Algumas decisões, no entanto, ao nível vocabular, cruzam o rio da dúvida, tocando a margem da impropriedade. Lemos “À roda de uma mesa” (p. 34), quando “Em volta” seria mais urbano. Adiante, “bag of tricks” vira inexplicavelmente “caixa de maldades” (p. 46) em vez de “saco de maldades”, expressão corrente no Brasil. Jenny, a “squatter”, é chamada de “grileira” (p. 87); o conceito está correto, mas a forma é sofrível por sua conotação roceiro-fundiária, se estamos em Paris nos loucos anos 20. Não se pode omitir ainda “old days” (p. 112) vertido para “velhos dias”, um não-enunciado em português. Por fim, o leitor teria todo o direito a um 0800 ao tropeçar naquele incrível “alimentado-os” (p. 183), que detona a eufonia junto com regra elementar do particípio.
No bosque da noite é uma obra em certa medida “aberta” e a pergunta pelo seu significado pode suscitar múltiplas respostas. Não há porém como disfarçar o pessimismo, o decadentismo com que seus discursos, ao refletir a crise espiritual de uma época, promovem como saída um individualismo feroz e sua imolação, sem esperança, no amor. Esse mesmo mal de vivre instigou Freud, em 1930, a escrever o ensaio Mal-estar na Civilização, em que a insatisfação, a ansiedade do homem moderno, em razão do recalque das pulsões libidinais e agressivas para desenvolver a cultura, são creditadas a um sentimento de culpa inconsciente pelo qual Eros sucumbe ao impulso de morte. Ora, podem-se atribuir danação, desamparo, amoralismo, escatologia aos personagens de Djuna Barnes, mas não culpa, nem mesmo inconsciente. Desconfortáveis na sua diferença, eles no entanto rejeitam o retorno à norma, a instituições, e nas asas do desejo não querem obstáculos a seu surto desrepressivo, por mais dor que isso implique. Não anseiam por uma cura, em resumo.
Um caminho menos conhecido talvez contorne a hipótese da culpa, que não é irreal, mas insuficiente, e venha a indicar uma alternativa face à enfermidade universal freudiana. Num desenho, censurado, para o romance Ryder, Barnes reuniu animais oníricos que velam o sono de uma mulher nua, conjunto encimado por um coração refulgente onde está escrito: “A BESTA”. No símbolo do coração estão reunidos o amor divino, o amor humano e a irracionalidade bestial. Percebe-se uma deliberada ironia com a divindade (o resplendor é caricato) e uma mensagem aos homens: a besta, que é, a exemplo do Apocalipse, o animal (ou o homem) exponencializado em sua violência, sua abjeção, habita nossos mais íntimos sentimentos, nosso órgão mais vital. Como os animais fornecem a base metafórica do romance (o sono é “o touro branco morto”, uma leoa ajoelha-se diante de Robin, etc.) o texto reiteradamente nos reconduz à nossa animalidade, de que a besta é o temido horizonte onde se exterminam a cultura, a humanidade.

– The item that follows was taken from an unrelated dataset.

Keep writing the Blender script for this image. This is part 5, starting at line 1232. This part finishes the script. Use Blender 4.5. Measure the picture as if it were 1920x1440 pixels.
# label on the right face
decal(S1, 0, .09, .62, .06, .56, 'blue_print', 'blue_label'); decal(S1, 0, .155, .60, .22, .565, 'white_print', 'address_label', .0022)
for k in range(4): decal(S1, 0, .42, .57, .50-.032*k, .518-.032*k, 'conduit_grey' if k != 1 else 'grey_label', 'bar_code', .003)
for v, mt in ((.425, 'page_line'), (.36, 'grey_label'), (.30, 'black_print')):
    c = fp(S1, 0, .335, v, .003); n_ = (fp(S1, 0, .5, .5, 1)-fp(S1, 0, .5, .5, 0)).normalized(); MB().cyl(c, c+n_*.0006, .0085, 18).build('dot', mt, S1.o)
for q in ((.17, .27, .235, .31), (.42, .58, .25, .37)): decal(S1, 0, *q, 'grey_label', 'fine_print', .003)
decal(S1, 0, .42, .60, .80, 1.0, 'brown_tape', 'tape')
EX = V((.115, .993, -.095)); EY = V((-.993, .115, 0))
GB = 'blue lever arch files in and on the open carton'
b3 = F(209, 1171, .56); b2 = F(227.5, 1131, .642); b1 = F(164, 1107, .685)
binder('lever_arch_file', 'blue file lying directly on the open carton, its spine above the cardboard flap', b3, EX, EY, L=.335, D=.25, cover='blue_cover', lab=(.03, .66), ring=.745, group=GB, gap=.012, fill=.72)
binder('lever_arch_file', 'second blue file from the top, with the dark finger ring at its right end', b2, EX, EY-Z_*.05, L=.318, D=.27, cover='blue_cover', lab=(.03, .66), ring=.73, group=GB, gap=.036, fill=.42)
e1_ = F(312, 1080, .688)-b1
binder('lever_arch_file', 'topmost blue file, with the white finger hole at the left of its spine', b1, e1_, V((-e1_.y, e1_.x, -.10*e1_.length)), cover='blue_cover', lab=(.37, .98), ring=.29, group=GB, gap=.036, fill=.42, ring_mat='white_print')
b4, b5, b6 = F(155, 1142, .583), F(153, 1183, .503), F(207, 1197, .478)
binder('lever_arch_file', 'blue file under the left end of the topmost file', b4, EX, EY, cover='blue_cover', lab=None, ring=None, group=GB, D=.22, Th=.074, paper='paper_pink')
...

Na última cena o divino, o humano e o bestial têm um encontro marcado em condições peculiares: sem a plenitude do sagrado, portanto sem o sacrifício, resta apenas o sacrilégio. Próximo a Nova York, numa capela decrépita na propriedade de Nora, que a tudo assiste da porta, Robin, pés e mãos no chão, roda, salta, late, atiça e excita um cachorro. À primeira leitura pensa-se automaticamente numa alegoria da “queda” em que a blasfêmia contra a divindade pela perda amorosa vem com uma sugestão erótica para significar o fim, a dissolução do humano no bestial. Mas se não há culpabilidade, ou se aqui essa hipótese é fraca, o sacrilégio agrega um outro sentido, adquire um suplemento. É evidente o protesto pelo insulto a um trono vazio, como exigem o pathos e a negatividade modernistas, mas escuta-se também, mediante uma alegoria hiperbólica, excessiva, a proposta da supremacia de Eros sobre a dor e as impossibilidades que ele próprio inclui. Poetizada, elíptica, a tentação bestial dramatiza a perenização ou a indestrutibilidade de Eros, cujas vicissitudes são as da nossa animalidade. Pois Barnes diz a certa altura: “Fomos criados para que a terra pudesse tomar consciência de seu gosto desumano; e amamos para que o corpo possa ser tão precioso que mesmo a terra deva rugir em torno dele.”
Aposta extravagante, mas basta olharmos para o culto ao corpo na atualidade para vermos o quanto suas intuições não eram um devaneio. E se compararmos a integridade que no sofrimento e na arte demonstrou Djuna Barnes, autora aparentemente “maldita”, com a banalidade a que estão reduzidas as religiões, não será difícil constatar o quanto a santidade e a teologia são hoje capítulos do cômico.